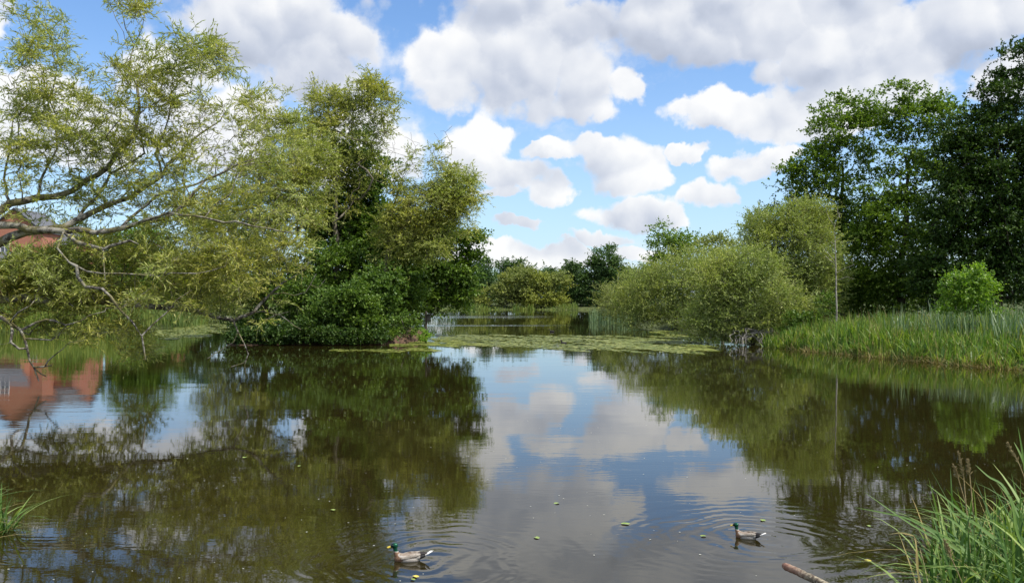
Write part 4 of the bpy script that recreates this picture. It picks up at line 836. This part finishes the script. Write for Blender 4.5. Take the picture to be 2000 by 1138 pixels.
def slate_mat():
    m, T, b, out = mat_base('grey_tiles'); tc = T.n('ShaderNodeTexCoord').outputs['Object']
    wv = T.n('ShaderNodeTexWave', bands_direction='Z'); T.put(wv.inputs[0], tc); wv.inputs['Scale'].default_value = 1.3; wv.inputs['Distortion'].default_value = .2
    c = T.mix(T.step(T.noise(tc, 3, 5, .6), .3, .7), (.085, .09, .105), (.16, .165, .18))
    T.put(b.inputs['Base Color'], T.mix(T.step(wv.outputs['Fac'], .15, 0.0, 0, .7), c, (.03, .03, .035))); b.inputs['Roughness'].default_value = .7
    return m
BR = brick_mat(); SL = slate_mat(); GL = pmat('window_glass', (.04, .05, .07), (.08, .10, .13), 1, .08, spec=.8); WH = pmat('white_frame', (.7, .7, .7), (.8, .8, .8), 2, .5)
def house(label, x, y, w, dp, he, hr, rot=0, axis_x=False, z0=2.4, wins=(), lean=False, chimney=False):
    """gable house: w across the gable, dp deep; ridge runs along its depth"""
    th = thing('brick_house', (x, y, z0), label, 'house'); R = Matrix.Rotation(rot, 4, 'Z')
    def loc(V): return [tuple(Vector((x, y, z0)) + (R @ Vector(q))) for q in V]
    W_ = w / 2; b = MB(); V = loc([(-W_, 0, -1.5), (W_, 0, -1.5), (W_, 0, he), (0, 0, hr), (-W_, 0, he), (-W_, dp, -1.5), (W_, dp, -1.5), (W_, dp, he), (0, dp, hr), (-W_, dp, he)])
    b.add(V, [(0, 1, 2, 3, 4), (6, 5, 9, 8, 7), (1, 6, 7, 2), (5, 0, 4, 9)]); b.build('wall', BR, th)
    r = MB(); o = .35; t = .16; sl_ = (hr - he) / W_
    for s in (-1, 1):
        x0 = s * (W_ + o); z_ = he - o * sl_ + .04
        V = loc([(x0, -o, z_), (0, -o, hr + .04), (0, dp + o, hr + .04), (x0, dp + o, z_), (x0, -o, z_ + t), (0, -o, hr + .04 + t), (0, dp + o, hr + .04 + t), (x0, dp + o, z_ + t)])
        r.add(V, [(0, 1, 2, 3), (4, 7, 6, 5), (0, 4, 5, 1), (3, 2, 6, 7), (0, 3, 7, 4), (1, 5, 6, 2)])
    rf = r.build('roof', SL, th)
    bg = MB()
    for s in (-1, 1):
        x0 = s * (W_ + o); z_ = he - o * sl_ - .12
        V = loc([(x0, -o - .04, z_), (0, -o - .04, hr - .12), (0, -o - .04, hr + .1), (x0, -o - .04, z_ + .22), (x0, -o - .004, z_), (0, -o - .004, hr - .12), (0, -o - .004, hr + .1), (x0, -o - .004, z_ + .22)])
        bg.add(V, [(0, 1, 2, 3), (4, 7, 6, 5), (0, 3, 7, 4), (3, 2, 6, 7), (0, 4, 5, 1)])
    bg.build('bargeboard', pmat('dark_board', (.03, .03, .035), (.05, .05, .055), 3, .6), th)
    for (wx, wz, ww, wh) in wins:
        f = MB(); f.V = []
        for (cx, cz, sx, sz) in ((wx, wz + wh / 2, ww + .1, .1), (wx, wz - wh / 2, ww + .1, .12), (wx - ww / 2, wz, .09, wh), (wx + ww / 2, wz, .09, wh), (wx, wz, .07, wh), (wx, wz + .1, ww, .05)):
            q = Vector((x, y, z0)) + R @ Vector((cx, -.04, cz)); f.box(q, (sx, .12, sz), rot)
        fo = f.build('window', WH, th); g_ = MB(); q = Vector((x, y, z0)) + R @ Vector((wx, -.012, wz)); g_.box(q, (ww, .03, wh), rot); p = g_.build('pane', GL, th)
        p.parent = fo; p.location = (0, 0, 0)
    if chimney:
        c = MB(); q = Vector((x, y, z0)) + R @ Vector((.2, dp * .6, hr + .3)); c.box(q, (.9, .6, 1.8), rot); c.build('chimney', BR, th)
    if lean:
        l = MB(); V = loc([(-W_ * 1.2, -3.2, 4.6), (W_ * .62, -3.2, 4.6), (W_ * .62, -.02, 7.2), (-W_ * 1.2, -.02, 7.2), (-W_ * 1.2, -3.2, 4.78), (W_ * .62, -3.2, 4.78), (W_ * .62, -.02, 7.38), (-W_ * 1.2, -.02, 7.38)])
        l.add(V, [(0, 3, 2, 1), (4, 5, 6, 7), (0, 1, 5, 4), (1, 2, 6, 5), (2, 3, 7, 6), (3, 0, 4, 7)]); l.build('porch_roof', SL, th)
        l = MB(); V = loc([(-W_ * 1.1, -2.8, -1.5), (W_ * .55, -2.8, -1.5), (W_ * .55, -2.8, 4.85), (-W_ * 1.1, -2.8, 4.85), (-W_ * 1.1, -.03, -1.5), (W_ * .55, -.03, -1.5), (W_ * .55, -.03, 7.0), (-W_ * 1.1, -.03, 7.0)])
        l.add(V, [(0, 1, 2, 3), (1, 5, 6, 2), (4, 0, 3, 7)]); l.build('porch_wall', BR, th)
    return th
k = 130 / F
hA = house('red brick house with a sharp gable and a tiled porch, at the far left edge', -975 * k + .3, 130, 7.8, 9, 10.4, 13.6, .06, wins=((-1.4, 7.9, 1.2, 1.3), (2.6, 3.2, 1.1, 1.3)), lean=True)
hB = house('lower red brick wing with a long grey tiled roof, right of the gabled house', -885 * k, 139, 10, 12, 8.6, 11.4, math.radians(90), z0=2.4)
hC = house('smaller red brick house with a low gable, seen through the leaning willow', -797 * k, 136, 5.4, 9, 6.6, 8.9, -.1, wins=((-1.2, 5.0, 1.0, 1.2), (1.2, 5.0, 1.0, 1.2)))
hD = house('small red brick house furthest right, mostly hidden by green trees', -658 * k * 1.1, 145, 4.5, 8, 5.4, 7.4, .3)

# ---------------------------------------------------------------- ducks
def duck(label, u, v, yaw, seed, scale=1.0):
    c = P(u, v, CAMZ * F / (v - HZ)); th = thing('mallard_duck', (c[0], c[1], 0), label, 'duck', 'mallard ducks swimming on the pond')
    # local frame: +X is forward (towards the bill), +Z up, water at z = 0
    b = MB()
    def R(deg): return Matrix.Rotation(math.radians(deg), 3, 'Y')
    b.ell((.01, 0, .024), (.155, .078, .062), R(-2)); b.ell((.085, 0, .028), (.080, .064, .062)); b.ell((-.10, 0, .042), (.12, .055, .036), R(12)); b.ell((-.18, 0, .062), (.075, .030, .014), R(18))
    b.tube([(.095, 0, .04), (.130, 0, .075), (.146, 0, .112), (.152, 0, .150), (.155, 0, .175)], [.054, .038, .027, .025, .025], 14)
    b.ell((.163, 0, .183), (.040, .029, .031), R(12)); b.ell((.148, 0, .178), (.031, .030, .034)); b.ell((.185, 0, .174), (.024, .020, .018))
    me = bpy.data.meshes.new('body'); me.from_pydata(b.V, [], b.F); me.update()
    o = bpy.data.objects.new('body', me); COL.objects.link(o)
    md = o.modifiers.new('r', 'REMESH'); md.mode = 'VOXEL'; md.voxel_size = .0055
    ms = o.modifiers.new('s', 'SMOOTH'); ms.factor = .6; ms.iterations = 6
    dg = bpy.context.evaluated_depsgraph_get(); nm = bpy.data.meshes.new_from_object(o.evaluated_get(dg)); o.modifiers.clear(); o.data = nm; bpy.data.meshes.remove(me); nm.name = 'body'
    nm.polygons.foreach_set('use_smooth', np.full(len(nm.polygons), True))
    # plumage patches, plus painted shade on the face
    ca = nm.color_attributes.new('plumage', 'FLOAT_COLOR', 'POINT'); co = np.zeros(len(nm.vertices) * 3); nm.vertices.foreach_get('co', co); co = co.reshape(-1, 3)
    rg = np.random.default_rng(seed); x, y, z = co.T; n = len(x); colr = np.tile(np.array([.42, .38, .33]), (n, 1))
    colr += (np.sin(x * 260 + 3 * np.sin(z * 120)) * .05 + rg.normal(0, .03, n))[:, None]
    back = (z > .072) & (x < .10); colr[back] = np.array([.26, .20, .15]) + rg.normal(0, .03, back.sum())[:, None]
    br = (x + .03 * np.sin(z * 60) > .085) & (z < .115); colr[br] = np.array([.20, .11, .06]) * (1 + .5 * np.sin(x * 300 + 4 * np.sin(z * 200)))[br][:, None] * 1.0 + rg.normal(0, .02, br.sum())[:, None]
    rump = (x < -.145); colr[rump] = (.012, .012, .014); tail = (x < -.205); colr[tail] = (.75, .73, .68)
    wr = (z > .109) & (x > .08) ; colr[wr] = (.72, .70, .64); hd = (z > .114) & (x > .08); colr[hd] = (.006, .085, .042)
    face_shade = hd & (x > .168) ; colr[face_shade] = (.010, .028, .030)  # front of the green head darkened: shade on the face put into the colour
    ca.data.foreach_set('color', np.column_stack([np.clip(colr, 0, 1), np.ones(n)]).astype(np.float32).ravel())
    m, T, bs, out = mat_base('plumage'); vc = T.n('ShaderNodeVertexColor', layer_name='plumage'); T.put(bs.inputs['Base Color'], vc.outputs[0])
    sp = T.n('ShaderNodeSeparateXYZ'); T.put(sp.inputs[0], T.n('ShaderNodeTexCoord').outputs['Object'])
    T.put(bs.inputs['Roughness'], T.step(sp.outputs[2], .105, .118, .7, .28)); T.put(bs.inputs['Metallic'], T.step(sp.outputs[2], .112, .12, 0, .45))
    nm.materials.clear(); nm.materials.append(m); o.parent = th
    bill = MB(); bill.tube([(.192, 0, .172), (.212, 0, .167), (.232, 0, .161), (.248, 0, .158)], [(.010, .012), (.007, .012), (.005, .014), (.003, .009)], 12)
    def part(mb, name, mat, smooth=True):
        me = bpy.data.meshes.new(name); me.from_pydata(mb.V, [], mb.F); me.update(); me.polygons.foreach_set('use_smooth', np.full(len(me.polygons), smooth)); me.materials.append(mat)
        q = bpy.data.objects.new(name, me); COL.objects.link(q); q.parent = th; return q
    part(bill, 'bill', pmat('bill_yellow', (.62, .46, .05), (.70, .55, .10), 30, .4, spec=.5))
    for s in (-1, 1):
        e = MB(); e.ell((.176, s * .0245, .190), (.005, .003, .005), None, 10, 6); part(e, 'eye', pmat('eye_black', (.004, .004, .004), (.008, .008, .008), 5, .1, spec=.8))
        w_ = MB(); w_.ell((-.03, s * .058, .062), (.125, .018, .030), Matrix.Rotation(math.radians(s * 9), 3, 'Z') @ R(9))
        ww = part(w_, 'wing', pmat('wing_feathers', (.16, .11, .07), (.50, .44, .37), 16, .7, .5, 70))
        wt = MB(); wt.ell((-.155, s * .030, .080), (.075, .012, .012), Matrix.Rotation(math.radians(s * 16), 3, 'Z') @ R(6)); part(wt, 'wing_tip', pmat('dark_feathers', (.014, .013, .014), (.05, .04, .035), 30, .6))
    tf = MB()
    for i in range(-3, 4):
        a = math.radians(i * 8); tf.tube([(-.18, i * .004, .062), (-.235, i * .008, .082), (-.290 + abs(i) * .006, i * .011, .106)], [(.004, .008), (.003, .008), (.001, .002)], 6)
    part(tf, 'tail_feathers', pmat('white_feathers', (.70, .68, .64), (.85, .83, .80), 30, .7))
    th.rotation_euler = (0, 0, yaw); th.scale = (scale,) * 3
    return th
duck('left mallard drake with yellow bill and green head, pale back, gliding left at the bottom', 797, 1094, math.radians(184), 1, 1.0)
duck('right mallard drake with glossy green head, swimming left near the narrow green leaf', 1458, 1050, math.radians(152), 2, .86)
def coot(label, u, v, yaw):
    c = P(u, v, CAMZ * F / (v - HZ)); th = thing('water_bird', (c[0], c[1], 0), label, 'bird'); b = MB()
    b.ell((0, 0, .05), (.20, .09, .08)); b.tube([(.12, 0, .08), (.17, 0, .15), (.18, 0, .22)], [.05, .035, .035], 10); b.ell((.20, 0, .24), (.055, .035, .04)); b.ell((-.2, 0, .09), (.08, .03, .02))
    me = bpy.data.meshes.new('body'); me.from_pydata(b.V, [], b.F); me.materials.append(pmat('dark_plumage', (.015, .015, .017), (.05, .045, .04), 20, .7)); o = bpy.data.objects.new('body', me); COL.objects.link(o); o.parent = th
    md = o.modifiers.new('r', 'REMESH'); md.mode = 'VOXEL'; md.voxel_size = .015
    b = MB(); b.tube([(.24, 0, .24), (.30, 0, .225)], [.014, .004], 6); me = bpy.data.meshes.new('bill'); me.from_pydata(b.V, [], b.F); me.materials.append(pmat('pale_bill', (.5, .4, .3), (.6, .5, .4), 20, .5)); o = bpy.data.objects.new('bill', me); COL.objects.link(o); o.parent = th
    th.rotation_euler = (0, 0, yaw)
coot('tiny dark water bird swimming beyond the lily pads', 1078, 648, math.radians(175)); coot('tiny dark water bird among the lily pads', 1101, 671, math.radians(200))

***

# Directive
Work out how many lines above have the string "part" in them, and give only the number.

# Task answer
7